Hay que reconocer que el paso dado por la UE es de gigante y novedoso atendiendo a varios aspectos. El primero es la cuantía, con un importe total cercano a 2,4 billones de euros, uniendo al fondo de reactivación y marco presupuestario plurianual otros 540.000 millones ya acordados dirigidos al empleo, gasto sanitario y avales. Esta movilización de recursos sería equivalente al 17 % de la Renta Nacional Bruta de la UE, superando ligeramente al 16 % de EE UU y muy por encima del 4,2 % chino.

El segundo aspecto inédito es el diseño de la operación. La UE acudirá a los mercados de deuda con los que obtendrá recursos que en parte repartirá a fondo perdido, ofreciendo así una suerte de mutualización hasta ahora evitada por Alemania y resto de países frugales. Nada que ver con el modelo presupuestario en el que instrumentos como la Política Agraria Común y los fondos de cohesión obtienen los recursos de la aportación de los Estados a título individual y sólo con algunos ingresos propios de la UE. Esta fuente de ingresos propios se intentará, además, ampliar ahora con tasas comunitarias sobre plásticos o sobre el carbono, entre otras.

El tercer factor es el de la condicionalidad de las ayudas. No habrá hombres de negro, troika o memorandos de entendimiento y sí planes de reformas nacionales, elaborados por los países receptores de las ayudas, que serán evaluados por la Comisión y aprobados por el Consejo por mayoría cualificada. Esto no impide la exigencia de planes de reforma serios y creíbles a los Estados miembros pero sí elimina el temido derecho de veto.

Aunque las negociaciones han sido duras -y los países frugales han obtenido concesiones con la ampliación de las rebajas en sus aportaciones al presupuesto comunitario-, apostábamos por el acuerdo atendiendo a dos razones. La primera era la firme apuesta de Alemania por el mismo, tras un sorprendente cambio de postura con respecto a la austeridad mostrado por la canciller Merkel. La segunda, la constatación estadística de que los países frugales figuran entre los más beneficiados por la existencia del mercado único y de los más perjudicados, en términos de PIB, simulando una desaparición del mismo.

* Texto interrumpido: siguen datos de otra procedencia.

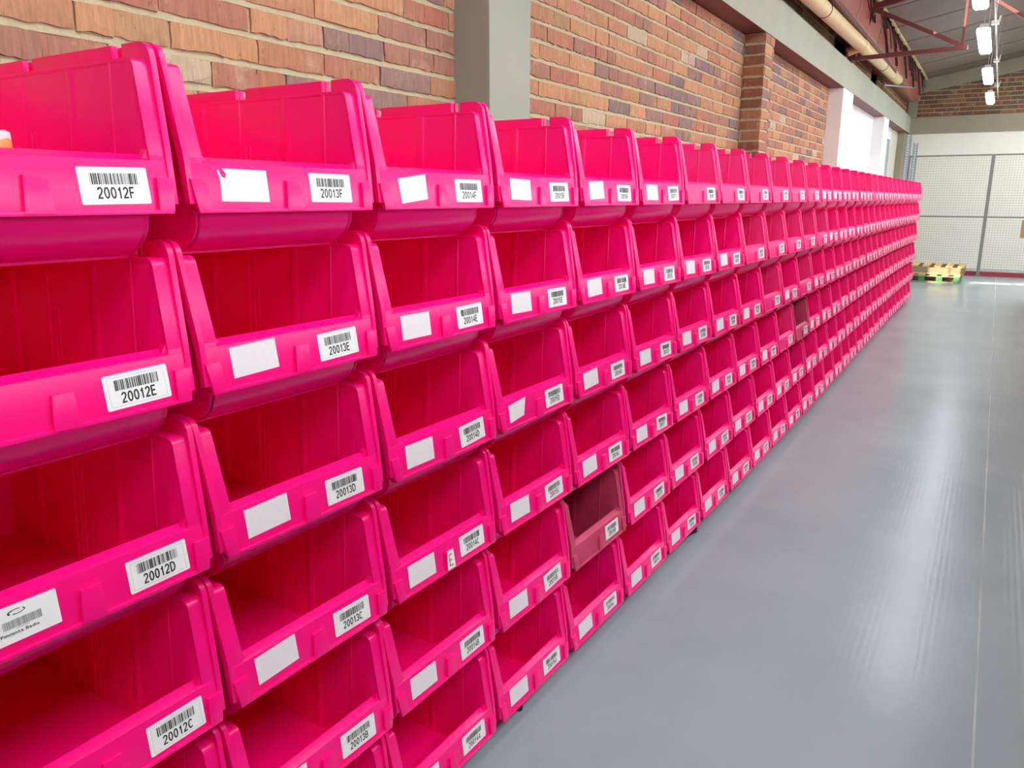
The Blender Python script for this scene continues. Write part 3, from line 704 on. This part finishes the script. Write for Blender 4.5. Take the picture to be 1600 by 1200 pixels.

Han hecho ruido pero el pacto les convenía.

El acuerdo pasará a la historia por muchas razones aunque sobresalen la rapidez de su futuro despliegue y un diseño sin precedentes. Un atisbo de mutualización de la deuda que pone una pica en Flandes, nunca mejor dicho, con la que iniciar el camino a la unión fiscal que permita afianzar aún más los cimientos de la Unión Europea.